Although relatively innocuous on its face, the impact of such a term will most likely be felt by researchers of early-stage technology, pioneers in certain areas of technology, and academicians. The 20-year term effectively reduces the ability of an inventor to file a patent application early in the research phase, to preserve an early international filing date, and to supplement that application with data as research progresses toward commercialization. Thus, an inventor must decide which has priority: an early international priority filing date or a long patent term. The factors involved in making that decision will be discussed.

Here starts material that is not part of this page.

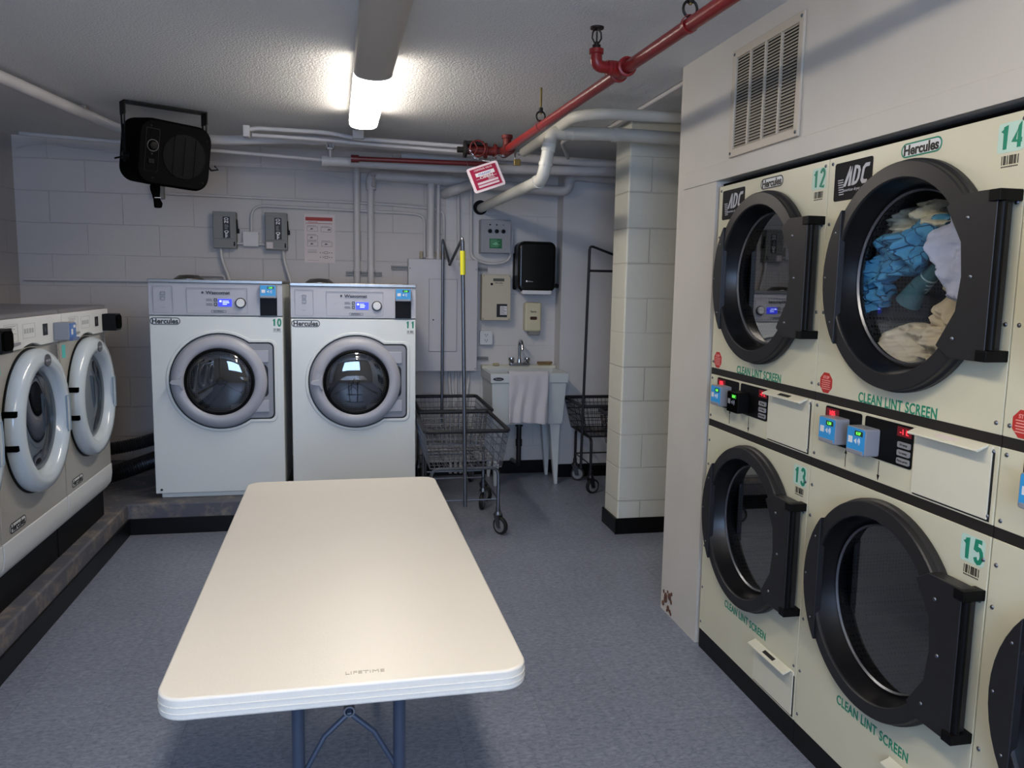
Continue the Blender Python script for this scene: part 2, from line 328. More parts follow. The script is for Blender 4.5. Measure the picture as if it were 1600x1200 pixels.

Another change in the U.S. patent laws is the availability of "Provisional Applications". These applications are intended to allow an inventor to preserve an international filing date, without tolling the 20-year term. However, there are significant pitfalls in filing this type of application of which an inventor must be aware. The most significant pitfall being the requirement that the provisional application still must satisfy the statutory requirements of enablement as a "regular" U.S. patent application. Thus, a provisional application still must teach someone skilled in the relevant art how to make or practice the claimed invention. The enablement requirement is an important issue for inventions in the molecular manufacturing/nanotechnology fields of endeavor, and remain an important issue under the new Provisional Application procedures.

The focus of this presentation is on pitfalls and, to a more limited extent, opportunities created by the new U.S. patent law. It also is an opportunity to answer, in real time, some of the questions that arise from readers of my "Law in Technology" column that appears in the Foresight Update.